In this question we will first apply the general form of an A.P i.e. ${a_n} = a + (n - 1)d$. So we will first find out the sixth term or ${a_6}$. So we have the nth term as $6$ and the first term is $a$. We can also write this as the sum of the first term and the previous term i..e fifth term : $a + (6 - 1)d = a + 5d$. After this we will apply the sum formula of an arithmetic progression. We can find the sum of the ${n^{th}}$ term of AP by the formula: ${S_n} = \dfrac{n}{2}\left[ {2a + \left( {n - 1} \right)d} \right]$.

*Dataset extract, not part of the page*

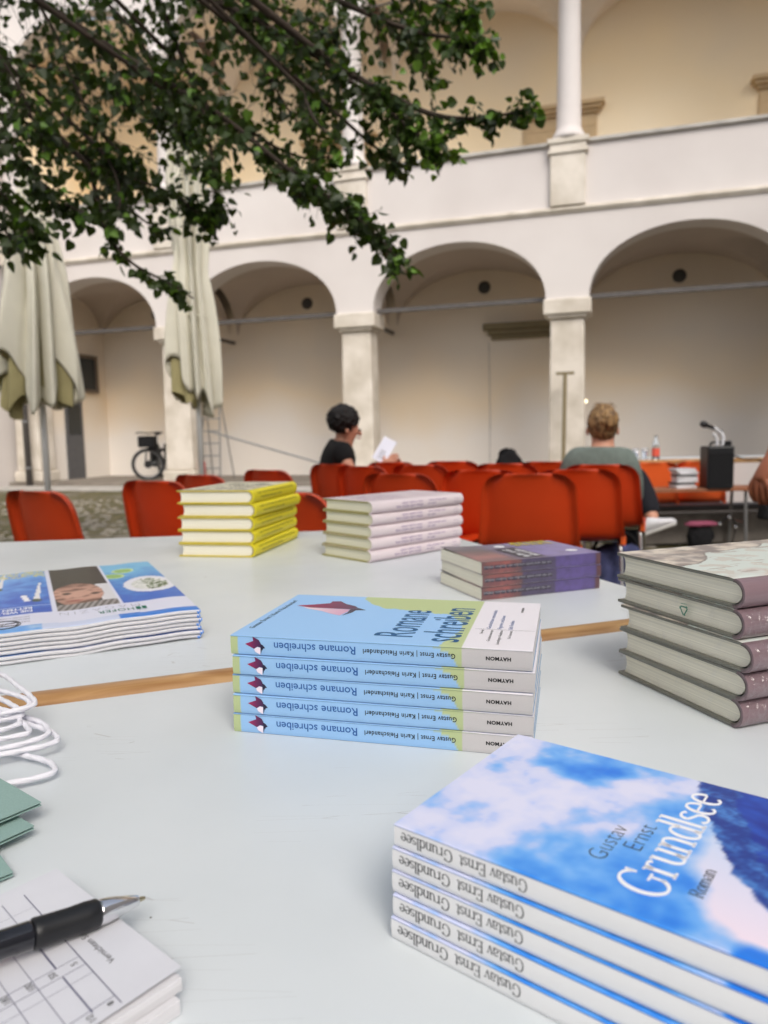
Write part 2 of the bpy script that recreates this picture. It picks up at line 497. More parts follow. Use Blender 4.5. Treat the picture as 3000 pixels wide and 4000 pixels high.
# ------------------------------------------------------------------ ground
def ground_mat():
    m = bpy.data.materials.new('mossy_cobbled_ground'); m.use_nodes = True
    N, L = m.node_tree.nodes, m.node_tree.links
    b = N['Principled BSDF']; b.inputs['Roughness'].default_value = .9
    tc = N.new('ShaderNodeTexCoord')
    vo = N.new('ShaderNodeTexVoronoi'); vo.feature = 'DISTANCE_TO_EDGE'; vo.inputs['Scale'].default_value = 8
    v2 = N.new('ShaderNodeTexVoronoi'); v2.inputs['Scale'].default_value = 8
    L.new(tc.outputs['Object'], vo.inputs['Vector']); L.new(tc.outputs['Object'], v2.inputs['Vector'])
    st = N.new('ShaderNodeValToRGB'); e = st.color_ramp.elements
    e[0].position = 0; e[0].color = (*S(104, 98, 88), 1); e[1].position = 1; e[1].color = (*S(146, 138, 126), 1)
    L.new(v2.outputs['Color'], st.inputs[0])
    nz = N.new('ShaderNodeTexNoise'); nz.inputs['Scale'].default_value = 1.3; nz.inputs['Detail'].default_value = 5
    L.new(tc.outputs['Object'], nz.inputs['Vector'])
    ms = N.new('ShaderNodeValToRGB'); e = ms.color_ramp.elements
    e[0].position = .36; e[0].color = (0, 0, 0, 1); e[1].position = .52; e[1].color = (1, 1, 1, 1)
    L.new(nz.outputs['Fac'], ms.inputs[0])
    n2 = N.new('ShaderNodeTexNoise'); n2.inputs['Scale'].default_value = 9; n2.inputs['Detail'].default_value = 4
    L.new(tc.outputs['Object'], n2.inputs['Vector'])
    gc = N.new('ShaderNodeValToRGB'); e = gc.color_ramp.elements
    e[0].position = .4; e[0].color = (*S(66, 66, 40), 1); e[1].position = .62; e[1].color = (*S(112, 102, 68), 1)
    L.new(n2.outputs['Fac'], gc.inputs[0])
    jt = N.new('ShaderNodeMath'); jt.operation = 'LESS_THAN'; jt.inputs[1].default_value = .07
    L.new(vo.outputs['Distance'], jt.inputs[0])
    mxm = N.new('ShaderNodeMath'); mxm.operation = 'MAXIMUM'
    L.new(jt.outputs[0], mxm.inputs[0]); L.new(ms.outputs[0], mxm.inputs[1])
    mx = N.new('ShaderNodeMix'); mx.data_type = 'RGBA'
    L.new(mxm.outputs[0], mx.inputs['Factor']); L.new(st.outputs[0], mx.inputs['A']); L.new(gc.outputs[0], mx.inputs['B'])
    L.new(mx.outputs['Result'], b.inputs['Base Color'])
    bp = N.new('ShaderNodeBump'); bp.inputs['Strength'].default_value = .6; bp.inputs['Distance'].default_value = .03
    L.new(vo.outputs['Distance'], bp.inputs['Height']); L.new(bp.outputs[0], b.inputs['Normal'])
    return m
M_GROUND = ground_mat()
g = MB(); g.poly([(-120, -120, 0), (120, -120, 0), (120, 120, 0), (-120, 120, 0)])
tag(g.build('ground', M_GROUND), 'cobbled courtyard ground with moss between the stones', kind='structure')
M_SLAB = mat('grey_paving', S(158, 157, 156), rough=.9, vary=.08, vscale=3)

# ------------------------------------------------------------------ arcade building (local x along the front, y into the building)
AA = 0.29234
arc_b = thing('arcade_building', 'white two storey arcade with round arches, stone columns and an open upper gallery', 'building', (0, 13.7, 0), -AA)
def LW(s_, w_, z_):
    return Vector((s_ * math.cos(AA) + w_ * math.sin(AA), 13.7 - s_ * math.sin(AA) + w_ * math.cos(AA), z_))
COLS = [-8.2, -4.4, -0.5, 3.35, 7.25, 11.15]
TH = .52            # wall thickness
SPR, CROWN, CORN, RAIL = 3.25, 4.36, 4.66, 5.77
DEP = 2.6
# front wall with arches, one part
def arch_wall(mb, cols, half, spr, crown, ztop, y0, y1, n=28):
    for a, b in zip(cols[:-1], cols[1:]):
        xl, xr = a + half, b - half
        cx, rx, rz = (xl + xr) / 2, (xr - xl) / 2, crown - spr
        pts = [(cx - rx * math.cos(PI * k / n), spr + rz * math.sin(PI * k / n) ** .93) for k in range(n + 1)]
        for yy, fl in ((y0, 0), (y1, 1)):
            for k in range(n):
                q = [(pts[k][0], yy, pts[k][1]), (pts[k + 1][0], yy, pts[k + 1][1]), (pts[k + 1][0], yy, ztop), (pts[k][0], yy, ztop)]
                mb.poly(q if not fl else q[::-1])
            for c0, c1 in ((a, xl), (xr, b)):
                q = [(c0, yy, spr), (c1, yy, spr), (c1, yy, ztop), (c0, yy, ztop)]
                mb.poly(q if not fl else q[::-1])
        for k in range(n):
            mb.poly([(pts[k][0], y0, pts[k][1]), (pts[k][0], y1, pts[k][1]), (pts[k + 1][0], y1, pts[k + 1][1]), (pts[k + 1][0], y0, pts[k + 1][1])])
        for c0, c1 in ((a, xl), (xr, b)):
            mb.poly([(c0, y0, spr), (c0, y1, spr), (c1, y1, spr), (c1, y0, spr)])
        mb.poly([(a, y0, ztop), (b, y0, ztop), (b, y1, ztop), (a, y1, ztop)])
mb = MB(); arch_wall(mb, COLS, .36, SPR, CROWN, CORN, 0, TH)
mb.build('arch_wall', M_WALL, arc_b)
mb = MB(); mb.box(COLS[0], COLS[-1], .03, .30, CORN + .09, RAIL); mb.build('parapet', M_WALL, arc_b)
mb = MB()
for k, (pr, z0, z1) in enumerate([(.035, CORN, CORN + .035), (.06, CORN + .035, CORN + .085), (.02, CORN + .085, CORN + .11)]):
    mb.box(COLS[0], COLS[-1], -pr, .3 + k * .01, z0, z1)
mb.build('cornice', M_STONE, arc_b, bevel=.01)
mb = MB(); mb.box(COLS[0], COLS[-1], -.03, .36, RAIL, RAIL + .06); mb.build('rail_cap', M_STONE2, arc_b, bevel=.01)
mb = MB(); mb.box(COLS[0] - 1.2, COLS[-1], -.12, DEP, -.05, .1); mb.build('walkway', M_WALK, arc_b, bevel=.01)
for i, cx in enumerate(COLS):
    mb = MB()   # square shaft, slightly tapered, chamfered
    y0 = .02
    hw0, hw1 = .315, .285
    for z0, z1, a, b in ((.1, .34, .37, .37), (.34, 2.93, hw0, hw1)):
        P = [(cx - a, y0 + .26 - a * .8, z0), (cx + a, y0 + .26 - a * .8, z0), (cx + a, y0 + .26 + a * .8, z0), (cx - a, y0 + .26 + a * .8, z0)]
        Q = [(cx - b, y0 + .26 - b * .8, z1), (cx + b, y0 + .26 - b * .8, z1), (cx + b, y0 + .26 + b * .8, z1), (cx - b, y0 + .26 + b * .8, z1)]
        j = len(mb.v); mb.v += P + Q
        for q in ((0, 3, 2, 1), (4, 5, 6, 7), (0, 1, 5, 4), (1, 2, 6, 5), (2, 3, 7, 6), (3, 0, 4, 7)):
            mb.f.append(tuple(j + t for t in q)); mb.m.append(0)
    mb.build('column', M_STONE, arc_b, bevel=.03)
    mb = MB(); mb.box(cx - .33, cx + .33, -.01, .55, 2.93, 2.99); mb.box(cx - .40, cx + .40, -.06, .60, 2.99, 3.248)
    mb.build('capital', M_STONE, arc_b, bevel=.02)
    mb = MB(); mb.box(cx - .29, cx + .29, -.075, .33, CORN + .11, RAIL - .16); mb.build('pedestal', M_STONE, arc_b, bevel=.012)
    mb = MB()
    mb.box(cx - .33, cx + .33, -.11, .37, RAIL - .16, RAIL - .1); mb.box(cx - .30, cx + .30, -.09, .36, RAIL - .1, RAIL + .0)
    mb.box(cx - .34, cx + .34, -.12, .38, RAIL, RAIL + .085)
    mb.build('pedestal_cap', M_STONE, arc_b, bevel=.012)
    mb = MB()
    T = Matrix.Translation((cx, .14, 0))
    mb.lathe([(.28, RAIL + .085), (.29, RAIL + .13), (.26, RAIL + .19), (.225, RAIL + .24), (.205, RAIL + .3), (.2, RAIL + .6), (.175, 8.3), (.2, 8.34), (.25, 8.42), (.25, 8.5)], 20, mat=T)
    mb.build('gallery_column', M_WALL, arc_b, smooth=True)
# upper arches and roof
mb = MB(); arch_wall(mb, COLS, .25, 8.5, 9.55, 10.4, 0.0, .3); mb.build('upper_arch_wall', M_WALL, arc_b)
mb = MB(); mb.box(COLS[0] - .2, COLS[-1], -.3, .4, 10.4, 10.6); mb.build('eaves_cornice', M_STONE, arc_b)
mb = MB(); mb.poly([(COLS[0] - .3, -.5, 10.62), (COLS[-1], -.5, 10.62), (COLS[-1], 4.5, 12.8), (COLS[0] - .3, 4.5, 12.8)]); mb.build('roof', M_ROOF, arc_b)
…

Complete step by step answer:
We know that Arithmetic progression or AP is a sequence of numbers in order in which the difference of any two consecutive numbers is a constant value.
The formula for finding the ${n^{th}}$ term of an AP is:
${a_n} = a + (n - 1)d$,
Where we know that $a$ is the first term, $d$ is the common difference, $n =$number of terms and ${a_n} = {n^{th}}term$.
According to the question we have been given that $6th$ term of an A.P is equal to four times its first term, it can be written as:
${a_6} = 4a$

Now we know the formula of ${a_n}$ is
${a_n} = a + (n - 1)d$,
Here we have $n = 6$, so by putting this in the left hand side of the equation we can write that,
$a + (6 - 1)d = 4a$
It gives us new expression i.e.
$a + 5d = 4a$
Now we can bring the similar terms together and then we have;
$5d = 4a - a$
It gives us the value of the first term i.e.
$3a = 5d \Rightarrow a = \dfrac{{5d}}{3}$ .
Now we will apply the sum formula , we have been given the sum of six terms i.e.
${S_n} = 75,n = 6,a = \dfrac{{5d}}{3}$
So by substituting the values in the formula we get:
$75 = \dfrac{6}{2}\left( {2 \times \dfrac{{5d}}{3} + (6 - 1)d} \right)$

On simplifying the values we have;
$75 = 3\left( {\dfrac{{10d}}{3} + 5d} \right)$
We can add the values inside the bracket by taking LCM in the right hand side of the equation:
$75 = 3\left( {\dfrac{{10d + 15d}}{3}} \right) \Rightarrow 75 = 3\left( {\dfrac{{25d}}{3}} \right)$
On further simplifying we have:
$75 = 25d \Rightarrow d = \dfrac{{75}}{{25}}$
It gives us the value of the common difference i.e.
$d = 3$
Now from the above solution, we have first term as
$a = \dfrac{{5d}}{3}$
So by putting the value of $d$ in the above, it gives:
$\therefore a = \dfrac{{5 \times 3}}{3} = 5$

Hence we have the value of first term and common difference, $a = 5,d = 3$.

Note: We should note that we get the value of the first term and common difference, so we can get the second term of the A.P by adding the common difference to the first term:
${a_2} = a + d$
So we can put the values, and we have:
${a_2} = 5 + 3 = 8$
Similarly we can get the third term by adding the common difference to the second term;
${a_3} = 8 + 3 = 11$
So we have now the sequence of an A.P i.e. $5,8,11...$